◆ **Written instruction**:
Starting at the first line of the data, please print exactly those lines through the one that holds "S.camera = cam", omitting every picture.

◆ **Dataset content**:
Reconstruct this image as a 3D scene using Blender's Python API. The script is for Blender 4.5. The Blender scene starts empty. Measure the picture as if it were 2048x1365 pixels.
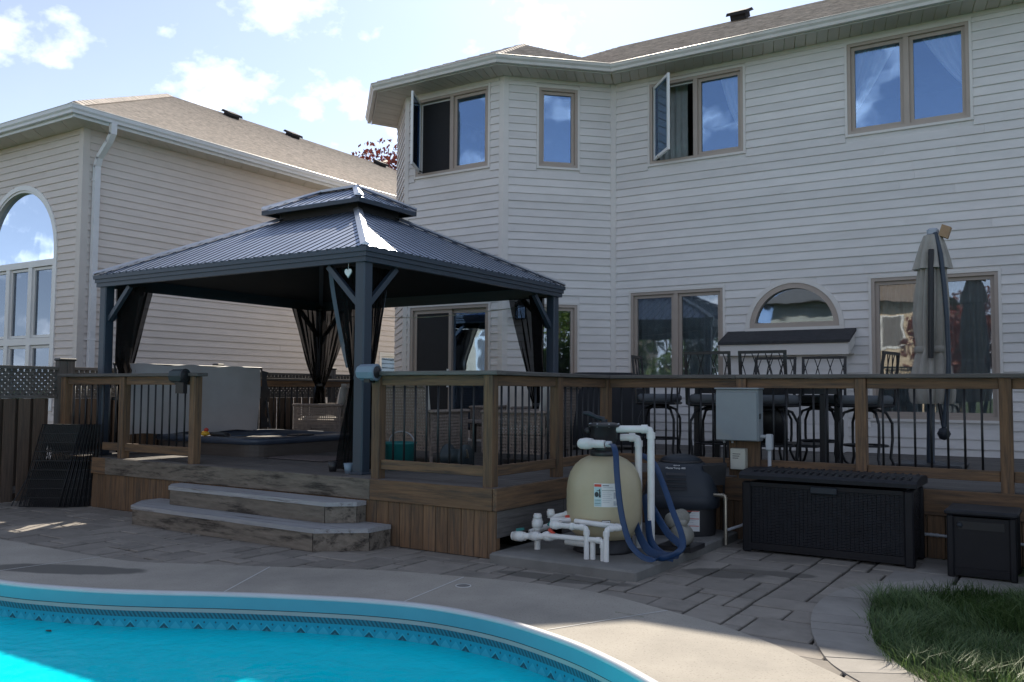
import bpy, bmesh, math, random
import numpy as np
from mathutils import Vector, Matrix
random.seed(7)
rng = np.random.default_rng(7)
S = bpy.context.scene
COL = S.collection
R = math.radians

# ------------------------------------------------------------------ camera
cam_d = bpy.data.cameras.new('camera')
cam_d.sensor_width = 36.0
cam_d.lens = 1770.0 / 2048.0 * 36.0
cam_d.clip_start = 0.05
cam_d.clip_end = 3000.0
cam = bpy.data.objects.new('camera', cam_d)
COL.objects.link(cam)
_b, _p, _r = R(32.87), R(3.211), R(0.3845)
_h = Vector((-math.sin(_b), math.cos(_b), 0)); _rt = Vector((math.cos(_b), math.sin(_b), 0)); _z = Vector((0, 0, 1))
_fw = _h * math.cos(_p) + _z * math.sin(_p); _up = -_h * math.sin(_p) + _z * math.cos(_p)
_r2 = _rt * math.cos(_r) + _up * math.sin(_r); _u2 = -_rt * math.sin(_r) + _up * math.cos(_r)
cam.matrix_world = Matrix(((_r2.x, _u2.x, -_fw.x, 0), (_r2.y, _u2.y, -_fw.y, 0), (_r2.z, _u2.z, -_fw.z, 1.40), (0, 0, 0, 1)))
S.camera = cam

# ------------------------------------------------------------------ light and sky
SUN_TO = Vector((-0.58, 1.115, 1.0)).normalized()          # towards the sun: behind the house, a little left
SUN_EL = math.asin(SUN_TO.z)
SUN_AZ = math.atan2(SUN_TO.x, SUN_TO.y)                   # from +Y towards +X
sun_d = bpy.data.lights.new('sun', 'SUN')
sun_d.energy = 5.0
sun_d.angle = R(0.53)
sun_d.color = (1.0, 0.90, 0.75)
sun = bpy.data.objects.new('sun', sun_d)
COL.objects.link(sun)
sun.rotation_euler = (-SUN_TO).to_track_quat('-Z', 'Y').to_euler()
sun.location = (-20, 40, 40)

W = bpy.data.worlds.new('World'); S.world = W; W.use_nodes = True
nt = W.node_tree; nt.nodes.clear()
def wn(t, **k):
    n = nt.nodes.new(t)
    for a, v in k.items(): setattr(n, a, v)
    return n
sky = wn('ShaderNodeTexSky', sky_type='NISHITA', sun_disc=False)
sky.sun_elevation = SUN_EL; sky.sun_rotation = SUN_AZ
sky.altitude = 100; sky.air_density = 1.0; sky.dust_density = 0.35; sky.ozone_density = 2.2
tc = wn('ShaderNodeTexCoord'); sp = wn('ShaderNodeSeparateXYZ')
nt.links.new(tc.outputs['Generated'], sp.inputs[0])
def wm(op, a, b=None, clamp=False):
    n = wn('ShaderNodeMath', operation=op, use_clamp=clamp)
    for i, v in enumerate((a, b)):
        if v is None: continue
        if isinstance(v, (int, float)): n.inputs[i].default_value = v
        else: nt.links.new(v, n.inputs[i])
    return n.outputs[0]
zz = wm('ADD', wm('MAXIMUM', sp.outputs[2], 0.0), 0.55)
cx = wm('DIVIDE', sp.outputs[0], zz); cy = wm('DIVIDE', sp.outputs[1], zz)
cv = wn('ShaderNodeCombineXYZ'); nt.links.new(cx, cv.inputs[0]); nt.links.new(cy, cv.inputs[1])
def noise(scale, det, rough, off=(0, 0, 0)):
    mp = wn('ShaderNodeMapping'); mp.inputs['Location'].default_value = off
    nt.links.new(cv.outputs[0], mp.inputs[0])
    n = wn('ShaderNodeTexNoise'); n.inputs['Scale'].default_value = scale; n.inputs['Detail'].default_value = det; n.inputs['Roughness'].default_value = rough
    nt.links.new(mp.outputs[0], n.inputs['Vector']); return n.outputs[0]
CLOUD_OFF = (15.2, 1.9, 0)
n1 = noise(9.5, 8, 0.54, CLOUD_OFF)
ramp = wn('ShaderNodeValToRGB'); ramp.color_ramp.elements[0].position = 0.528; ramp.color_ramp.elements[1].position = 0.73
nt.links.new(n1, ramp.inputs[0])
n2 = noise(1.1, 6, 0.6, (1.7, 0.4, 0))
ramp2 = wn('ShaderNodeValToRGB'); ramp2.color_ramp.elements[0].position = 0.36; ramp2.color_ramp.elements[1].position = 0.78
nt.links.new(n2, ramp2.inputs[0])
thin = wm('ADD', wm('MULTIPLY', ramp2.outputs[0], 0.28), 0.56)
lum = wn('ShaderNodeRGBToBW'); nt.links.new(sky.outputs[0], lum.inputs[0])
veil_c = wn('ShaderNodeCombineXYZ')
for _i, _k in enumerate((1.18, 1.29, 1.50)): nt.links.new(wm('MULTIPLY', lum.outputs[0], _k), veil_c.inputs[_i])   # thin high haze: paler and brighter than the clear sky behind it
mix1 = wn('ShaderNodeMixRGB'); nt.links.new(veil_c.outputs[0], mix1.inputs[2])
nt.links.new(thin, mix1.inputs[0]); nt.links.new(sky.outputs[0], mix1.inputs[1])
mix2 = wn('ShaderNodeMixRGB'); mix2.inputs[2].default_value = (12.6, 12.6, 12.6, 1)
nt.links.new(ramp.outputs[0], mix2.inputs[0]); nt.links.new(mix1.outputs[0], mix2.inputs[1])
bg = wn('ShaderNodeBackground'); bg.inputs['Strength'].default_value = 0.095
tint = wn('ShaderNodeMixRGB', blend_type='MULTIPLY'); tint.inputs[0].default_value = 1.0; tint.inputs[2].default_value = (0.95, 1.0, 1.10, 1)
nt.links.new(mix2.outputs[0], tint.inputs[1]); nt.links.new(tint.outputs[0], bg.inputs[0])
wo = wn('ShaderNodeOutputWorld'); nt.links.new(bg.outputs[0], wo.inputs[0])

S.view_settings.view_transform = 'Standard'
S.view_settings.look = 'None'
S.view_settings.exposure = 0.72
S.view_settings.gamma = 1.0
S.view_settings.use_curve_mapping = False
S.render.engine = 'CYCLES'
S.cycles.max_bounces = 8; S.cycles.transparent_max_bounces = 16
S.cycles.caustics_reflective = False; S.cycles.caustics_refractive = False
S.cycles.use_denoising = True

# ------------------------------------------------------------------ materials
MATS = {}
def principled(name, color, rough=0.7, metal=0.0, spec=0.5, var=0.10, nscale=6.0, ndet=5, stretch=(1, 1, 1), bump=0.0, bscale=None,
               ovar=0.06, col2=None, thr=(0.45, 0.62), speck=None, coat=0.0):
    """base colour + large soft noise + per-object random tone; col2 = stain colour mixed in by a second noise"""
    m = bpy.data.materials.new(name); m.use_nodes = True
    t = m.node_tree; N = t.nodes; L = t.links
    b = N['Principled BSDF']
    b.inputs['Roughness'].default_value = rough; b.inputs['Metallic'].default_value = metal
    b.inputs['Specular IOR Level'].default_value = spec
    if coat: b.inputs['Coat Weight'].default_value = coat; b.inputs['Coat Roughness'].default_value = 0.45
    co = N.new('ShaderNodeTexCoord'); oi = N.new('ShaderNodeObjectInfo')
    mul = N.new('ShaderNodeMath'); mul.operation = 'MULTIPLY'; mul.inputs[1].default_value = 37.0
    L.new(oi.outputs['Random'], mul.inputs[0])
    add = N.new('ShaderNodeVectorMath'); add.operation = 'ADD'
    L.new(co.outputs['Object'], add.inputs[0]); L.new(mul.outputs[0], add.inputs[1])
    mp = N.new('ShaderNodeMapping'); mp.inputs['Scale'].default_value = stretch
    L.new(add.outputs[0], mp.inputs[0])
    nz = N.new('ShaderNodeTexNoise'); nz.inputs['Scale'].default_value = nscale; nz.inputs['Detail'].default_value = ndet; nz.inputs['Roughness'].default_value = 0.62
    L.new(mp.outputs[0], nz.inputs['Vector'])
    mr = N.new('ShaderNodeMapRange'); mr.inputs[1].default_value = 0.3; mr.inputs[2].default_value = 0.7
    mr.inputs[3].default_value = 1 - var; mr.inputs[4].default_value = 1 + var
    L.new(nz.outputs[0], mr.inputs[0])
    mo = N.new('ShaderNodeMapRange'); mo.inputs[3].default_value = 1 - ovar; mo.inputs[4].default_value = 1 + ovar
    L.new(oi.outputs['Random'], mo.inputs[0])
    mm = N.new('ShaderNodeMath'); mm.operation = 'MULTIPLY'; L.new(mr.outputs[0], mm.inputs[0]); L.new(mo.outputs[0], mm.inputs[1])
    src = None
    if col2 is not None:
        n2 = N.new('ShaderNodeTexNoise'); n2.inputs['Scale'].default_value = nscale * 0.55; n2.inputs['Detail'].default_value = 8; n2.inputs['Roughness'].default_value = 0.68
        L.new(mp.outputs[0], n2.inputs['Vector'])
        r2 = N.new('ShaderNodeValToRGB'); r2.color_ramp.elements[0].position = thr[0]; r2.color_ramp.elements[1].position = thr[1]
        L.new(n2.outputs[0], r2.inputs[0])
        mx = N.new('ShaderNodeMixRGB'); mx.inputs[1].default_value = (*color, 1); mx.inputs[2].default_value = (*col2, 1)
        L.new(r2.outputs[0], mx.inputs[0]); src = mx.outputs[0]
    if speck is not None:
        n3 = N.new('ShaderNodeTexNoise'); n3.inputs['Scale'].default_value = speck[0]; n3.inputs['Detail'].default_value = 2
        L.new(co.outputs['Object'], n3.inputs['Vector'])
        r3 = N.new('ShaderNodeValToRGB'); r3.color_ramp.elements[0].position = speck[2]; r3.color_ramp.elements[1].position = speck[2] + 0.08
        L.new(n3.outputs[0], r3.inputs[0])
        mx = N.new('ShaderNodeMixRGB'); mx.inputs[2].default_value = (*speck[1], 1)
        if src is None: mx.inputs[1].default_value = (*color, 1)
        else: L.new(src, mx.inputs[1])
        L.new(r3.outputs[0], mx.inputs[0]); src = mx.outputs[0]
    vs = N.new('ShaderNodeVectorMath'); vs.operation = 'SCALE'
    if src is None: vs.inputs[0].default_value = color
    else: L.new(src, vs.inputs[0])
    L.new(mm.outputs[0], vs.inputs['Scale'])
    L.new(vs.outputs[0], b.inputs['Base Color'])
    if bump:
        bp = N.new('ShaderNodeBump'); bp.inputs['Strength'].default_value = bump; bp.inputs['Distance'].default_value = 0.01
        if bscale:
            nb = N.new('ShaderNodeTexNoise'); nb.inputs['Scale'].default_value = bscale; nb.inputs['Detail'].default_value = 4
            L.new(mp.outputs[0], nb.inputs['Vector']); L.new(nb.outputs[0], bp.inputs['Height'])
        else: L.new(nz.outputs[0], bp.inputs['Height'])
        L.new(bp.outputs[0], b.inputs['Normal'])
    MATS[name] = m
    return m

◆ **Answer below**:
Reconstruct this image as a 3D scene using Blender's Python API. The script is for Blender 4.5. The Blender scene starts empty. Measure the picture as if it were 2048x1365 pixels.
import bpy, bmesh, math, random
import numpy as np
from mathutils import Vector, Matrix
random.seed(7)
rng = np.random.default_rng(7)
S = bpy.context.scene
COL = S.collection
R = math.radians

# ------------------------------------------------------------------ camera
cam_d = bpy.data.cameras.new('camera')
cam_d.sensor_width = 36.0
cam_d.lens = 1770.0 / 2048.0 * 36.0
cam_d.clip_start = 0.05
cam_d.clip_end = 3000.0
cam = bpy.data.objects.new('camera', cam_d)
COL.objects.link(cam)
_b, _p, _r = R(32.87), R(3.211), R(0.3845)
_h = Vector((-math.sin(_b), math.cos(_b), 0)); _rt = Vector((math.cos(_b), math.sin(_b), 0)); _z = Vector((0, 0, 1))
_fw = _h * math.cos(_p) + _z * math.sin(_p); _up = -_h * math.sin(_p) + _z * math.cos(_p)
_r2 = _rt * math.cos(_r) + _up * math.sin(_r); _u2 = -_rt * math.sin(_r) + _up * math.cos(_r)
cam.matrix_world = Matrix(((_r2.x, _u2.x, -_fw.x, 0), (_r2.y, _u2.y, -_fw.y, 0), (_r2.z, _u2.z, -_fw.z, 1.40), (0, 0, 0, 1)))
S.camera = cam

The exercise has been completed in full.